*TO DO*. Print all the records exactly, please.

..............................

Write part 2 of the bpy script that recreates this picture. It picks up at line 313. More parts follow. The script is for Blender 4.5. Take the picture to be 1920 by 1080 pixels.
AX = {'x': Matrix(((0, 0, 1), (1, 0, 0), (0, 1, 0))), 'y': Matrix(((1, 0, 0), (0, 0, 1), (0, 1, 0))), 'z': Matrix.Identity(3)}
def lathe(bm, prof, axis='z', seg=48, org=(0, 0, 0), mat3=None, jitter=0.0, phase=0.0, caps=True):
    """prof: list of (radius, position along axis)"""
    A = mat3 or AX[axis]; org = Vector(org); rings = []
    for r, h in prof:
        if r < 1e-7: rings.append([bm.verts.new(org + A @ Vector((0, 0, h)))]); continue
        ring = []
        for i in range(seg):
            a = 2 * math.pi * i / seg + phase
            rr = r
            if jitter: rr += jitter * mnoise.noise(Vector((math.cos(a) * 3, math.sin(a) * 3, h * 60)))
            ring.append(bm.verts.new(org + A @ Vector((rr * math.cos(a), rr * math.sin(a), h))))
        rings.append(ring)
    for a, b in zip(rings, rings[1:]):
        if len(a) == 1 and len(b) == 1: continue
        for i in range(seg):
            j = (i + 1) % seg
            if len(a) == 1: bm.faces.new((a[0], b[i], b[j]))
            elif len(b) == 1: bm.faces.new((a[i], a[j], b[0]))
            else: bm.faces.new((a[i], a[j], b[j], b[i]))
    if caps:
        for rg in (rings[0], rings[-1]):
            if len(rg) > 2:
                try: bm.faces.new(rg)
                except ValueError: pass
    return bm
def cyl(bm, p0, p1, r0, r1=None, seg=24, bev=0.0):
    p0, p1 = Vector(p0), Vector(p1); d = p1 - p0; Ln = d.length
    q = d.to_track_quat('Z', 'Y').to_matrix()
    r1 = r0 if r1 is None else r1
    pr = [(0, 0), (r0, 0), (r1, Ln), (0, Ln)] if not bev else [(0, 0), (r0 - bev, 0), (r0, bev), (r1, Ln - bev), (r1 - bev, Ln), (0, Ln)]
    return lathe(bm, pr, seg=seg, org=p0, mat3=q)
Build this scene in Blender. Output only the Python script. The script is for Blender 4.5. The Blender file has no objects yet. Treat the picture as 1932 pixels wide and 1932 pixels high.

..............................

*TASK ANSWER*.
Write part 2 of the bpy script that recreates this picture. It picks up at line 313. More parts follow. The script is for Blender 4.5. Take the picture to be 1920 by 1080 pixels.
AX = {'x': Matrix(((0, 0, 1), (1, 0, 0), (0, 1, 0))), 'y': Matrix(((1, 0, 0), (0, 0, 1), (0, 1, 0))), 'z': Matrix.Identity(3)}
def lathe(bm, prof, axis='z', seg=48, org=(0, 0, 0), mat3=None, jitter=0.0, phase=0.0, caps=True):
    """prof: list of (radius, position along axis)"""
    A = mat3 or AX[axis]; org = Vector(org); rings = []
    for r, h in prof:
        if r < 1e-7: rings.append([bm.verts.new(org + A @ Vector((0, 0, h)))]); continue
        ring = []
        for i in range(seg):
            a = 2 * math.pi * i / seg + phase
            rr = r
            if jitter: rr += jitter * mnoise.noise(Vector((math.cos(a) * 3, math.sin(a) * 3, h * 60)))
            ring.append(bm.verts.new(org + A @ Vector((rr * math.cos(a), rr * math.sin(a), h))))
        rings.append(ring)
    for a, b in zip(rings, rings[1:]):
        if len(a) == 1 and len(b) == 1: continue
        for i in range(seg):
            j = (i + 1) % seg
            if len(a) == 1: bm.faces.new((a[0], b[i], b[j]))
            elif len(b) == 1: bm.faces.new((a[i], a[j], b[0]))
            else: bm.faces.new((a[i], a[j], b[j], b[i]))
    if caps:
        for rg in (rings[0], rings[-1]):
            if len(rg) > 2:
                try: bm.faces.new(rg)
                except ValueError: pass
    return bm
def cyl(bm, p0, p1, r0, r1=None, seg=24, bev=0.0):
    p0, p1 = Vector(p0), Vector(p1); d = p1 - p0; Ln = d.length
    q = d.to_track_quat('Z', 'Y').to_matrix()
    r1 = r0 if r1 is None else r1
    pr = [(0, 0), (r0, 0), (r1, Ln), (0, Ln)] if not bev else [(0, 0), (r0 - bev, 0), (r0, bev), (r1, Ln - bev), (r1 - bev, Ln), (0, Ln)]
    return lathe(bm, pr, seg=seg, org=p0, mat3=q)
Build this scene in Blender. Output only the Python script. The script is for Blender 4.5. The Blender file has no objects yet. Treat the picture as 1932 pixels wide and 1932 pixels high.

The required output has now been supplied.